Available data:
## Start

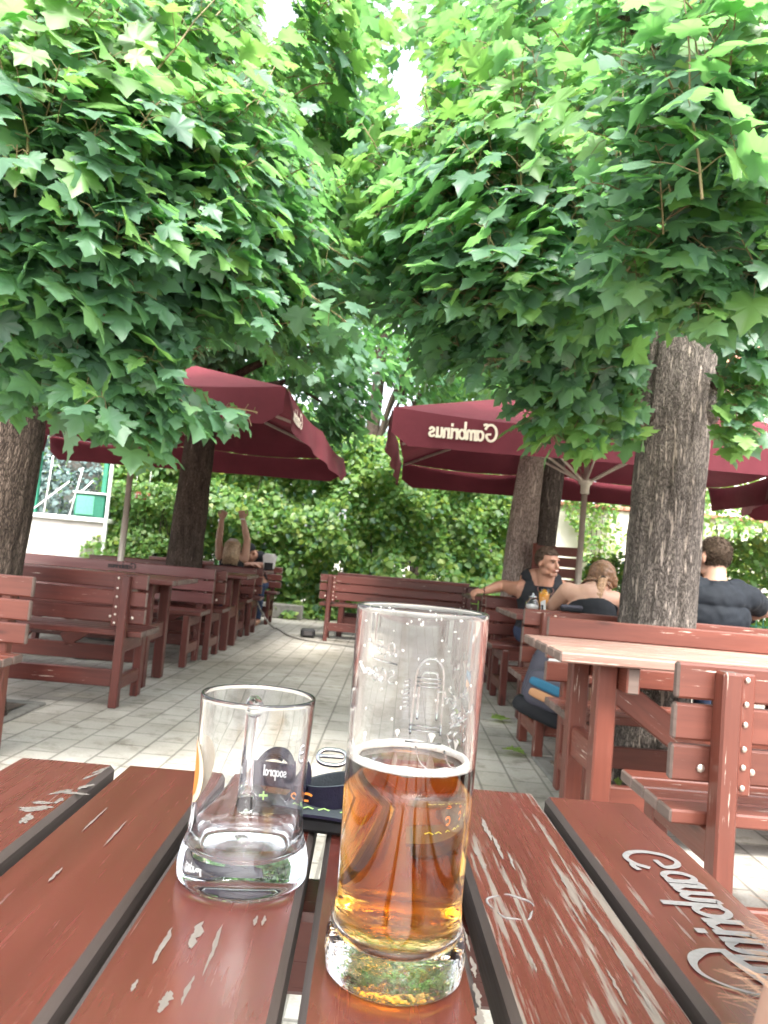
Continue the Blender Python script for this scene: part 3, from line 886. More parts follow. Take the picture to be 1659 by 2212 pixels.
# ------------------------------------------------------------------ parasols
def make_parasol(label, loc, rot, tilt=(0, 0), hx=1.9, hy=1.9, zv=1.93, vh=.30, apex=2.92, texts=(), pole_r=.029):
    t = thing('parasol', label, 'parasol', loc, (tilt[0], tilt[1], rot), 'maroon beer garden parasols')
    zt = zv + vh
    n = 12
    # perimeter, 4 sides
    cn = [(-hx, -hy), (hx, -hy), (hx, hy), (-hx, hy)]
    c = MB()
    rows = 8; per = []
    for s in range(4):
        a, b = Vector(cn[s]), Vector(cn[(s + 1) % 4])
        for k in range(n): per.append(a.lerp(b, k / n))
    vs = []; fs = []
    P = len(per)
    for j in range(rows + 1):
        tt = j / rows
        for k, p in enumerate(per):
            ph = (k % (n // 2)) / (n // 2)
            sag = math.sin(PI * ph) * .055 * tt
            q = p * (tt * (1 - .012 * math.sin(PI * ph) * tt))
            z = apex - (apex - zt) * (tt ** .93) - sag
            vs.append((q.x, q.y, z))
    for j in range(rows):
        for k in range(P):
            k2 = (k + 1) % P
            if j == 0: fs.append((k, P + k, P + k2))
            else: fs.append((j * P + k, (j + 1) * P + k, (j + 1) * P + k2, j * P + k2))
    c.add(vs, fs, 0, None, True)
    cap = [(0.24 * math.cos(2 * PI * k / 16), .24 * math.sin(2 * PI * k / 16)) for k in range(16)]
    c.add([(0, 0, apex + .10)] + [(x, y, apex - .01) for x, y in cap], [(0, 1 + k, 1 + (k + 1) % 16) for k in range(16)], 0, None, True)
    can = c.build('canopy', M['maroon'], t)
    v = MB()
    for s in range(4):
        a, b = Vector(cn[s]), Vector(cn[(s + 1) % 4])
        out = Vector(((b - a).y, -(b - a).x)).normalized()
        vs = []; fs = []; m_ = 28
        for k in range(m_ + 1):
            f = k / m_
            ph = (f * 2) % 1
            base = a.lerp(b, f) * 1.0
            top = Vector((base.x, base.y, zt - math.sin(PI * ph) * .055))
            edge = min(f, 1 - f) * (b - a).length
            cut = .10 * max(0, 1 - edge / .10) ** 2
            for j in range(5):
                g_ = j / 4
                wv = (.018 * math.sin(f * 23 + s * 2) + .03 * max(0, 1 - edge / .3) * math.sin(edge * 18 + s)) * g_
                hh = (zt - zv) - cut * (1 if j else 0)
                q = Vector((top.x + out.x * (.01 + .03 * g_ + wv), top.y + out.y * (.01 + .03 * g_ + wv), top.z - hh * g_ + math.sin(PI * ph) * .055 * g_))
                vs.append(q)
        for k in range(m_):
            for j in range(4):
                i0 = k * 5 + j
                fs.append((i0, i0 + 5, i0 + 6, i0 + 1))
        v.add(vs, fs, 0, None, True)
    val = v.build('valance', M['maroon'], t)
    for s, x0, h, frac in texts:       # mirrored writing on a side's outer face
        a, b = Vector(cn[s]), Vector(cn[(s + 1) % 4])
        ex = (b - a).normalized(); out = Vector((ex.y, -ex.x))
        tm = MB()
        def mp(x, y, l, a=a, ex=ex, out=out):
            p = a + ex * (x0 - x)
            f = (x0 - x) / (b - a).length
            g_ = 1 - (y + .09) / vh
            o_ = .01 + .03 * g_ + .018 * math.sin(f * 23 + s * 2) * g_ + .012 + l * 3
            return Vector((p.x + out.x * o_, p.y + out.y * o_, zv + .09 + y))
        lettering(tm, 'Gambrinus', mp, h, .16, xs=frac)
        tm.build('lettering', M['cream_print'], val)
    p = MB(); p.tube([(0, 0, 0), (0, 0, 1.2), (0, 0, 1.201), (0, 0, apex - .02)], [pole_r * 1.1, pole_r * 1.1, pole_r, pole_r], 16)
    p.build('pole', M['steel'], t)
    h = MB()
    rz = zv + .06
    h.lathe([(pole_r + .002, rz - .14), (pole_r + .014, rz - .13), (pole_r + .016, rz - .05), (pole_r + .04, rz - .03), (pole_r + .045, rz + .01), (pole_r + .002, rz + .02)], 16)
    h.lathe([(pole_r + .002, apex - .16), (pole_r + .035, apex - .15), (pole_r + .035, apex - .11), (pole_r + .002, apex - .10)], 16)
    h.build('hub', M['steel'], t)
    for k in range(8):
        s = k // 2
        e = Vector(cn[s]) if k % 2 == 0 else (Vector(cn[s]) + Vector(cn[(s + 1) % 4])) / 2
        d2 = e.normalized()
        r_ = MB()
        r_.bar((d2.x * .05, d2.y * .05, apex - .13), (e.x * .985, e.y * .985, zt - .02), .018, .028, .003)
        rb = r_.build('rib', M['steel'], t)
        f = .46
        mid = Vector((e.x * f, e.y * f, apex - .13 + (zt - .02 - apex + .13) * f - .02))
        s_ = MB(); s_.bar((d2.x * .06, d2.y * .06, rz - .005), mid, .016, .024, .003)
        s_.build('strut', M['steel'], rb)
    fo = MB(); fo.lathe([(0, 0), (.26, 0), (.26, .05), (.06, .07), (.06, .30), (pole_r + .004, .30), (pole_r + .004, .06), (0, .06)], 20, closed=False)
    fo.build('foot', M['stone'], t)
    return t
make_parasol('maroon parasol over the burnt-lettering bench, partly hidden by hanging leaves', (-2.48, 7.68, 0), R(-4.5),
             texts=((1, .62, .115, .86),))
make_parasol('maroon parasol with cream mirrored lettering on its front, left of the big trunk', (2.10, 7.6, 0), R(-3.5), tilt=(R(1.2), 0),
             texts=((0, .80, .125, .86),), zv=1.92)
make_parasol('maroon parasol cut off by the picture edge beyond the big trunk', (5.95, 7.35, 0), R(-20), hx=1.9, hy=1.9, zv=1.95)
make_parasol('maroon parasol mostly hidden behind the trunk with only a back flap showing', (-6.35, 7.4, 0), R(-3), zv=1.95)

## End

Set problem: Write out the full set of lines verbatim, without the pictures.

Problem solution:
Continue the Blender Python script for this scene: part 3, from line 886. More parts follow. Take the picture to be 1659 by 2212 pixels.
# ------------------------------------------------------------------ parasols
def make_parasol(label, loc, rot, tilt=(0, 0), hx=1.9, hy=1.9, zv=1.93, vh=.30, apex=2.92, texts=(), pole_r=.029):
    t = thing('parasol', label, 'parasol', loc, (tilt[0], tilt[1], rot), 'maroon beer garden parasols')
    zt = zv + vh
    n = 12
    # perimeter, 4 sides
    cn = [(-hx, -hy), (hx, -hy), (hx, hy), (-hx, hy)]
    c = MB()
    rows = 8; per = []
    for s in range(4):
        a, b = Vector(cn[s]), Vector(cn[(s + 1) % 4])
        for k in range(n): per.append(a.lerp(b, k / n))
    vs = []; fs = []
    P = len(per)
    for j in range(rows + 1):
        tt = j / rows
        for k, p in enumerate(per):
            ph = (k % (n // 2)) / (n // 2)
            sag = math.sin(PI * ph) * .055 * tt
            q = p * (tt * (1 - .012 * math.sin(PI * ph) * tt))
            z = apex - (apex - zt) * (tt ** .93) - sag
            vs.append((q.x, q.y, z))
    for j in range(rows):
        for k in range(P):
            k2 = (k + 1) % P
            if j == 0: fs.append((k, P + k, P + k2))
            else: fs.append((j * P + k, (j + 1) * P + k, (j + 1) * P + k2, j * P + k2))
    c.add(vs, fs, 0, None, True)
    cap = [(0.24 * math.cos(2 * PI * k / 16), .24 * math.sin(2 * PI * k / 16)) for k in range(16)]
    c.add([(0, 0, apex + .10)] + [(x, y, apex - .01) for x, y in cap], [(0, 1 + k, 1 + (k + 1) % 16) for k in range(16)], 0, None, True)
    can = c.build('canopy', M['maroon'], t)
    v = MB()
    for s in range(4):
        a, b = Vector(cn[s]), Vector(cn[(s + 1) % 4])
        out = Vector(((b - a).y, -(b - a).x)).normalized()
        vs = []; fs = []; m_ = 28
        for k in range(m_ + 1):
            f = k / m_
            ph = (f * 2) % 1
            base = a.lerp(b, f) * 1.0
            top = Vector((base.x, base.y, zt - math.sin(PI * ph) * .055))
            edge = min(f, 1 - f) * (b - a).length
            cut = .10 * max(0, 1 - edge / .10) ** 2
            for j in range(5):
                g_ = j / 4
                wv = (.018 * math.sin(f * 23 + s * 2) + .03 * max(0, 1 - edge / .3) * math.sin(edge * 18 + s)) * g_
                hh = (zt - zv) - cut * (1 if j else 0)
                q = Vector((top.x + out.x * (.01 + .03 * g_ + wv), top.y + out.y * (.01 + .03 * g_ + wv), top.z - hh * g_ + math.sin(PI * ph) * .055 * g_))
                vs.append(q)
        for k in range(m_):
            for j in range(4):
                i0 = k * 5 + j
                fs.append((i0, i0 + 5, i0 + 6, i0 + 1))
        v.add(vs, fs, 0, None, True)
    val = v.build('valance', M['maroon'], t)
    for s, x0, h, frac in texts:       # mirrored writing on a side's outer face
        a, b = Vector(cn[s]), Vector(cn[(s + 1) % 4])
        ex = (b - a).normalized(); out = Vector((ex.y, -ex.x))
        tm = MB()
        def mp(x, y, l, a=a, ex=ex, out=out):
            p = a + ex * (x0 - x)
            f = (x0 - x) / (b - a).length
            g_ = 1 - (y + .09) / vh
            o_ = .01 + .03 * g_ + .018 * math.sin(f * 23 + s * 2) * g_ + .012 + l * 3
            return Vector((p.x + out.x * o_, p.y + out.y * o_, zv + .09 + y))
        lettering(tm, 'Gambrinus', mp, h, .16, xs=frac)
        tm.build('lettering', M['cream_print'], val)
    p = MB(); p.tube([(0, 0, 0), (0, 0, 1.2), (0, 0, 1.201), (0, 0, apex - .02)], [pole_r * 1.1, pole_r * 1.1, pole_r, pole_r], 16)
    p.build('pole', M['steel'], t)
    h = MB()
    rz = zv + .06
    h.lathe([(pole_r + .002, rz - .14), (pole_r + .014, rz - .13), (pole_r + .016, rz - .05), (pole_r + .04, rz - .03), (pole_r + .045, rz + .01), (pole_r + .002, rz + .02)], 16)
    h.lathe([(pole_r + .002, apex - .16), (pole_r + .035, apex - .15), (pole_r + .035, apex - .11), (pole_r + .002, apex - .10)], 16)
    h.build('hub', M['steel'], t)
    for k in range(8):
        s = k // 2
        e = Vector(cn[s]) if k % 2 == 0 else (Vector(cn[s]) + Vector(cn[(s + 1) % 4])) / 2
        d2 = e.normalized()
        r_ = MB()
        r_.bar((d2.x * .05, d2.y * .05, apex - .13), (e.x * .985, e.y * .985, zt - .02), .018, .028, .003)
        rb = r_.build('rib', M['steel'], t)
        f = .46
        mid = Vector((e.x * f, e.y * f, apex - .13 + (zt - .02 - apex + .13) * f - .02))
        s_ = MB(); s_.bar((d2.x * .06, d2.y * .06, rz - .005), mid, .016, .024, .003)
        s_.build('strut', M['steel'], rb)
    fo = MB(); fo.lathe([(0, 0), (.26, 0), (.26, .05), (.06, .07), (.06, .30), (pole_r + .004, .30), (pole_r + .004, .06), (0, .06)], 20, closed=False)
    fo.build('foot', M['stone'], t)
    return t
make_parasol('maroon parasol over the burnt-lettering bench, partly hidden by hanging leaves', (-2.48, 7.68, 0), R(-4.5),
             texts=((1, .62, .115, .86),))
make_parasol('maroon parasol with cream mirrored lettering on its front, left of the big trunk', (2.10, 7.6, 0), R(-3.5), tilt=(R(1.2), 0),
             texts=((0, .80, .125, .86),), zv=1.92)
make_parasol('maroon parasol cut off by the picture edge beyond the big trunk', (5.95, 7.35, 0), R(-20), hx=1.9, hy=1.9, zv=1.95)
make_parasol('maroon parasol mostly hidden behind the trunk with only a back flap showing', (-6.35, 7.4, 0), R(-3), zv=1.95)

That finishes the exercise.